> EXERCISE TASK:
Read the lines below and count those that have the word "from". Respond with the number only.

> DATA PROVIDED:
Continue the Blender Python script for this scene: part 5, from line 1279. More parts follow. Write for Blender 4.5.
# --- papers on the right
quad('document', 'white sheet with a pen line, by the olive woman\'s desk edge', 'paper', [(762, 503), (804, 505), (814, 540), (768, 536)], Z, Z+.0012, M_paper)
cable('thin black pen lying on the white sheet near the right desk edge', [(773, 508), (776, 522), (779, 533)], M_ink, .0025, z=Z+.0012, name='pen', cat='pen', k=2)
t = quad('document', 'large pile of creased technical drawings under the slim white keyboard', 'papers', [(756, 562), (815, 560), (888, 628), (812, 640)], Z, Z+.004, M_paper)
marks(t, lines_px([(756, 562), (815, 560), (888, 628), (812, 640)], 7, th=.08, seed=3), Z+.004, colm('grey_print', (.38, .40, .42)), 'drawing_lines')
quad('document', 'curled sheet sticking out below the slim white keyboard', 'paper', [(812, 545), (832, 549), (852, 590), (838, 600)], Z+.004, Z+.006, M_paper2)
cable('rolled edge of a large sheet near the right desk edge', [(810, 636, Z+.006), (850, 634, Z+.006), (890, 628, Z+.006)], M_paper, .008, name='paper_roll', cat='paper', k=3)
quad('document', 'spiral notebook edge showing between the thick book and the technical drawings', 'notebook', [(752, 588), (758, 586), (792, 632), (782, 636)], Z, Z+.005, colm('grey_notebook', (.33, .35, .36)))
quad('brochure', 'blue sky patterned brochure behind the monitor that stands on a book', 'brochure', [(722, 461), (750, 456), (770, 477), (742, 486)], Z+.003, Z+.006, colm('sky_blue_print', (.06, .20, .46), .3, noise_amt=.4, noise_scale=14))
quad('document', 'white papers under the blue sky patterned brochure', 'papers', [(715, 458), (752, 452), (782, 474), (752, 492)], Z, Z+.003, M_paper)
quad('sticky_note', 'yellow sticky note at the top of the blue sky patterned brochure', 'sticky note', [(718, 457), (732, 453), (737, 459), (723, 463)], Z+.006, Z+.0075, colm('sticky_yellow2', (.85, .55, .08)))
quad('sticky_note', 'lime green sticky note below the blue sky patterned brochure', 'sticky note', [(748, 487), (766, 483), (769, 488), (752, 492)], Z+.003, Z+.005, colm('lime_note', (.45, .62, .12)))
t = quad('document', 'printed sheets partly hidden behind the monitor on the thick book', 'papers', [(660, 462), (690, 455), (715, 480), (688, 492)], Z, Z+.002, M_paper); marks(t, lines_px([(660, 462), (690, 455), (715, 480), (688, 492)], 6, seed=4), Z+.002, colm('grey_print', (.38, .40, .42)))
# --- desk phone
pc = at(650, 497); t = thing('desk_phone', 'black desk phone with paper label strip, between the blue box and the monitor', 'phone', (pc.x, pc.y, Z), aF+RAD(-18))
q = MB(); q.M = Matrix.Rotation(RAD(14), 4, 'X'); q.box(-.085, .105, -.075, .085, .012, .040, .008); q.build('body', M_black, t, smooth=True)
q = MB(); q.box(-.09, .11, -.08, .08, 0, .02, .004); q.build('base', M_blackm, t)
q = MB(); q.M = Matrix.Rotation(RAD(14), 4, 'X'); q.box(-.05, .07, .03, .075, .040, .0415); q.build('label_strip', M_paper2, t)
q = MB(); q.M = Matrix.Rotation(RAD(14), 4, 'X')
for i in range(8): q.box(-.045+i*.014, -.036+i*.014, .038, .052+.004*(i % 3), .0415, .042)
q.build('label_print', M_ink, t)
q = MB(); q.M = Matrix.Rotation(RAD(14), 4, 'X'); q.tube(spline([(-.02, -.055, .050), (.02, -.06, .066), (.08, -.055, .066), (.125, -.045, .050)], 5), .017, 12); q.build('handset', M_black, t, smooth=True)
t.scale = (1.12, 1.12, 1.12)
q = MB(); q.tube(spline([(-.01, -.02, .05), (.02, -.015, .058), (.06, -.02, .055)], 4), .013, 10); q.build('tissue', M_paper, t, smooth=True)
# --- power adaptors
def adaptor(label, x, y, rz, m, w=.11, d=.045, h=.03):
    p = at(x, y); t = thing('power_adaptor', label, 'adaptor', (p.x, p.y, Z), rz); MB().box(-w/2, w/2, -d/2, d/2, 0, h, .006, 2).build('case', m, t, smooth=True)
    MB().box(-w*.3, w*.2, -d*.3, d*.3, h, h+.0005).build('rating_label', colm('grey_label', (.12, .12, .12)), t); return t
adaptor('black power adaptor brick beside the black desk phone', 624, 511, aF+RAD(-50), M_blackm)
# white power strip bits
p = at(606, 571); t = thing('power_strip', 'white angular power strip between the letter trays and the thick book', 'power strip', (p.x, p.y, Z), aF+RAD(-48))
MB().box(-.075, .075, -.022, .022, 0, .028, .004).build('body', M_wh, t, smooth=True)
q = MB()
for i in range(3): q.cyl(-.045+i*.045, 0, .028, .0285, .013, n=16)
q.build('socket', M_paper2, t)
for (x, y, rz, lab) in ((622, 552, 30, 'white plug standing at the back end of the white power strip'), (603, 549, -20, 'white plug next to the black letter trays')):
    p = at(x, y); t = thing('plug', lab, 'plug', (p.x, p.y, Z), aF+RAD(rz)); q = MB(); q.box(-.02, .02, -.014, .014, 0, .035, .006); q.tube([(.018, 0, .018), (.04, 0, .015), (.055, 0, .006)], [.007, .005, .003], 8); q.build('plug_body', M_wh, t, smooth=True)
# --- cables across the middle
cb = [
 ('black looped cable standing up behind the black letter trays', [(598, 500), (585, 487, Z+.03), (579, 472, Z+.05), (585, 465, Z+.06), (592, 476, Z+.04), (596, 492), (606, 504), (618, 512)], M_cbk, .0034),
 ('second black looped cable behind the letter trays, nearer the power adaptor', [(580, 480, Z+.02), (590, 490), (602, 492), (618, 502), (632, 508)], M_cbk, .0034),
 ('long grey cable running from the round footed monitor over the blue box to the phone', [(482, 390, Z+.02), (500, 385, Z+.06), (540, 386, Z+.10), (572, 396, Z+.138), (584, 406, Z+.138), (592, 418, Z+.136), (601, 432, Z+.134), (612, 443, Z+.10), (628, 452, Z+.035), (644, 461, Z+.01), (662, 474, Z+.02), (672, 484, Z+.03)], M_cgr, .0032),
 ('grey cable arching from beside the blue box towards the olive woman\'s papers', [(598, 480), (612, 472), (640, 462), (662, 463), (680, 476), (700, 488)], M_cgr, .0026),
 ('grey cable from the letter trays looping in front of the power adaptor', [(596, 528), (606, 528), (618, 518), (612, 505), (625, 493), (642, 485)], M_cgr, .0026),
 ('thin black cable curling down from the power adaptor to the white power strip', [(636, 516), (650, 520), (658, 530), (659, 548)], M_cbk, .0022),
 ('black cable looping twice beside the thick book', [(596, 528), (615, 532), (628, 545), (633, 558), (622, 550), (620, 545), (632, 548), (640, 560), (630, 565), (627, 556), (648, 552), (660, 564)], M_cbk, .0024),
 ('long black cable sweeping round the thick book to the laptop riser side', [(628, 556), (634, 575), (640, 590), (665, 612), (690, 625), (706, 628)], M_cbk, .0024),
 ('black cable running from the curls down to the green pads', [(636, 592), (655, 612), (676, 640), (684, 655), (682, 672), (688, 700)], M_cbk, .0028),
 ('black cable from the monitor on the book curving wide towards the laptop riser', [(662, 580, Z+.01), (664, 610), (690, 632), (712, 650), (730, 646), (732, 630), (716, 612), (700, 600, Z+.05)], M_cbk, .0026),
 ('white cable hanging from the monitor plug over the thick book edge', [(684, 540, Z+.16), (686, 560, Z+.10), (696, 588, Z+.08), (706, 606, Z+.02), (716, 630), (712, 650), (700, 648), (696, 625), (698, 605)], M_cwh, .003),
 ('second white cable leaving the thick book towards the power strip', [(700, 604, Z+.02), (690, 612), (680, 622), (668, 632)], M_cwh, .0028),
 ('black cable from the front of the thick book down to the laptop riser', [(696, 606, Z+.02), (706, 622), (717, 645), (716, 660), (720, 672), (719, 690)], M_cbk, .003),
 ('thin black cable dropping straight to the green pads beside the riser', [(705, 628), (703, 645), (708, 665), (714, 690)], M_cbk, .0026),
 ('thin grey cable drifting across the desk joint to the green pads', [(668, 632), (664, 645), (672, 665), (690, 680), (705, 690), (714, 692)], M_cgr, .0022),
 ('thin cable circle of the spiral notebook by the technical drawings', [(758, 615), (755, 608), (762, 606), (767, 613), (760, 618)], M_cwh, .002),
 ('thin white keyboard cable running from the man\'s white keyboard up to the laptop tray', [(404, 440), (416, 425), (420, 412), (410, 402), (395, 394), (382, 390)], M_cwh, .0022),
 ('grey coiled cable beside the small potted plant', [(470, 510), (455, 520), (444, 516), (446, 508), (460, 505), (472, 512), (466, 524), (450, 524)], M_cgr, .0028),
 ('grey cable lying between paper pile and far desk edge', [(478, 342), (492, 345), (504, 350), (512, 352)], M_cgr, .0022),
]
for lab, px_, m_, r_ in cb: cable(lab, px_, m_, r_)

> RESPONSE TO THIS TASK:
10